A new study of inmates in a Texas prison by Penn Law discovered people who are incarcerated because they can’t afford to make bail after committing low-level, nonviolent offenses are 23 percent more likely to commit another misdemeanor.
Thirty percent, however, are more likely to commit a “more serious felony within 18 months of leaving jail,” reports WHYY.
It’s what local prison reform advocate El Sawyer calls the “pull of gravity” — reentrants often come home to environments where poverty reigns and their criminal histories render them unemployable. It’s why reentrants-turned-advocates like Sawyer and REDEEMED founder Bill Cobb are rolling up their sleeves and working in neighborhoods most affected by mass incarceration and the cycle of poverty.
Current policy that keeps low-level offenders without bail money incarcerated is driven more by money than it is public safety, said Pa. Secretary of Corrections John Wetzel last month.

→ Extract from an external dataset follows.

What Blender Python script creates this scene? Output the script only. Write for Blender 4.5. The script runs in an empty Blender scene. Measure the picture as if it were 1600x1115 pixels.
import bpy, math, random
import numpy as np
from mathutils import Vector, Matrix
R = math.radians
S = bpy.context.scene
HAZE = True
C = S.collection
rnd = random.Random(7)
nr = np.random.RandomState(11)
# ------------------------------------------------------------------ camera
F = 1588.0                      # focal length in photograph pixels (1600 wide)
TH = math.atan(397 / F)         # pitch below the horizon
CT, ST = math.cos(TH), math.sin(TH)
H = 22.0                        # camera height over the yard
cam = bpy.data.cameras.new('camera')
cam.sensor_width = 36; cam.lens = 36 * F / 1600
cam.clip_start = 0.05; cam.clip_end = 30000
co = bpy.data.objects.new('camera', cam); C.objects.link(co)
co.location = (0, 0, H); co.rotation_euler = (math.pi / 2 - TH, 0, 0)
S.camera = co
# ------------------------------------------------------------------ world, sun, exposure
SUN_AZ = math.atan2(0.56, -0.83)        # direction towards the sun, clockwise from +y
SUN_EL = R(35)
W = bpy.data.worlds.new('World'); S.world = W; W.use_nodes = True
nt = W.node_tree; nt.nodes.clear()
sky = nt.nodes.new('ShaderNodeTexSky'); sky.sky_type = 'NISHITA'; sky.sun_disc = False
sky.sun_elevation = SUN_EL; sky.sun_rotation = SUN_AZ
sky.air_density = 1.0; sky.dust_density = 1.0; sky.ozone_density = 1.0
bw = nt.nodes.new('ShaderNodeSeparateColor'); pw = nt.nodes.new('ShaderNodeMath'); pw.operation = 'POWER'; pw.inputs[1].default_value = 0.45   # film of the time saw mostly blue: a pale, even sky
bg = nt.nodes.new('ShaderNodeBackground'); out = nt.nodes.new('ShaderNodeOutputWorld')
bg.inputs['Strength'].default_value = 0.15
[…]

But the study could soon be less relevant for future Philadelphia: The city is currently reforming its bail system in its MacArthur Foundation-funded effort to cut its prison population by a third.
And federal reform may be on the way, too: This weekend saw an announcement from the Department of Justice that it is “unconstitutional” to keep those who can’t make bail in jail, reports NBC News.